Unofficially, the definition of associated persons is often used in determining a tax simply for the purpose of showing persons or a transaction by them in an unfavourable light and creating a favourable ground to ascribe a so-called “right meaning” to transactions by the taxpayer. This has been the case in well-publicized tax disputes (e.g. tax matters related to the takeover bid involving Hansapank shares) as well as in lesser-known disputes.

The legal meaning of associated persons has also changed over time and, with the change in definition of associated persons as of the beginning of this year, it is useful for undertakings to learn the changes, refresh their memory, and to recall that which has been well-forgotten.

In essence, all transactions by undertakings, both companies and self-employed persons, with associated persons must be made on market conditions. The concept “on market conditions” is still an expression widely used by lawyers and other advisers to indicate when tax authorities have the right to adjust the value of transactions between associated persons and to impose tax on the amount that the taxpayer would have received as income or the amount that the taxpayer would not have recorded as an expense if the transfer price was equal to the market value. Methods for determining market value have been established by the Minister of Finance by regulation, which is necessary reading for undertakings that plan to make or are making transactions with associated persons.

The main situations that often prove to be a stumbling block for taxpayers are so-called movements of assets between entities within a group where nothing else, apart from formal exchange of owners, changes for the group as a whole. Such transactions often include concentration of business property, equipment necessary for production or certain rights (intellectual property) into one group entity for the purpose of hedging risks or better managing business activities, as well as transfer of the operation of part of a business to another group entity.

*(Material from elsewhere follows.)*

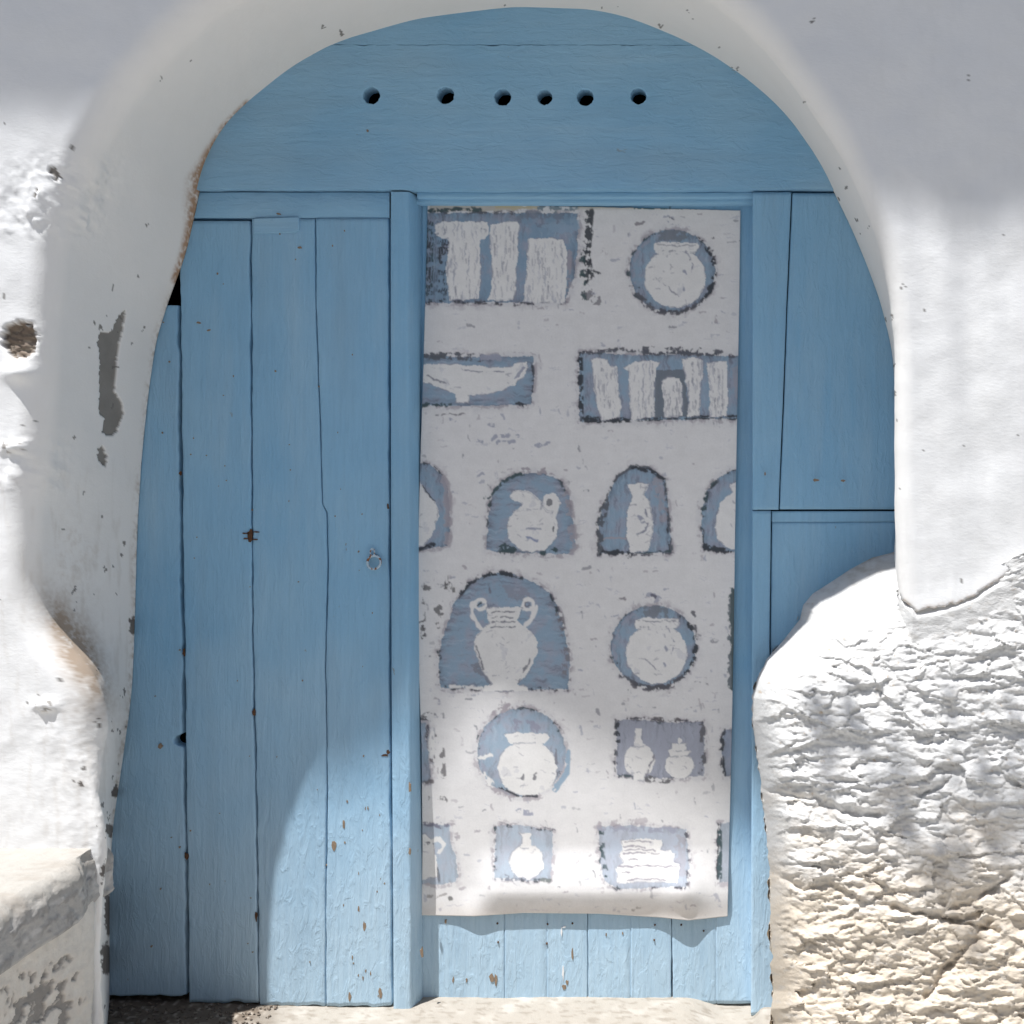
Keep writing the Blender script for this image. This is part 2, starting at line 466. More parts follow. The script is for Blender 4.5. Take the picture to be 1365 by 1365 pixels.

In these situations, attention should be paid to the transaction price because these transactions are made by legally independent taxpayers among whom any transfer of property (profit) may lead to income tax liability and, in the worst case, value added tax liability as well.

Consequences of legislative amendment

Until the end of 2010, the risks of these transactions were assessed, which required analysis of whether parties to a transaction were associated, verified by a nine-point test specified in the Income Tax Act § 8. If none of the conditions was met, the persons were not associated and the transaction did not have to comply with market conditions.

As of the current year, in addition to that test, an assessment is also required as to whether persons have a joint economic interest or whether one person has a dominant influence over another, irrespective of the conditions set out in the illustrative list. If the answer here is also “no”, only an unofficial usual tax procedure risk (rather than a tax risk) remains – whether a tax authority could find that the form of transaction is distorted and additionally substantiate its position by the fact that persons are associated when assessing that transaction. However, no formal tax liability has arisen from the fact that the persons are associated.

An important topic in the light of the new amendments is introduction of the concept of dominant influence as a condition for persons being associated. So far, the concept of dominant influence had no independent meaning in taxation legislation but it is an important concept, for example, in the area of competition law and in the context of the securities market. It requires particular attention to relations between shareholders where their mutual agreements may principally result in influencing a minority shareholder over a company, for example, agreements concerning formation of the management board and supervisory board, or granting veto rights to certain decisions, or guaranteed profit allocation. Ability of a person to participate in the management of another person is important here. As a result, a minority shareholder may also be associated with a public limited company and thereby end up in the focus of tax authority attention. In the light of the amendments, it is also worthwhile highlighting inclusion of domestic partners in the renewed list of associated persons. This certainly widens the set of taxable transactions and increases uncertainty in determining whether persons are associated.

To sum up, it may be said that the definition of associated persons is significantly wider as of the beginning of the current year, resulting in a wider set of transactions with which tax authorities may interfere by imposing taxes. This legislative amendment will certainly result in additional uncertainty, as the concept of an associated person is no longer defined through clear characteristics but will instead become an undefined legal concept. The amendment will give tax authorities a freer hand and force taxpayers to more thoroughly analyse whether persons are associated, and the possible consequences when making transactions. In the case of such general principles, it is difficult to give specific guidelines beforehand so that probably also here it will be up to judicial practice to draw a border between taxation related to the amendment and other principles applicable in tax law. In any case, it is clear that determining whether persons are associated is often quite a difficult task and will bring about significant uncertainty in relation to use of undefined legal concepts on establishing preconditions for creating tax liability.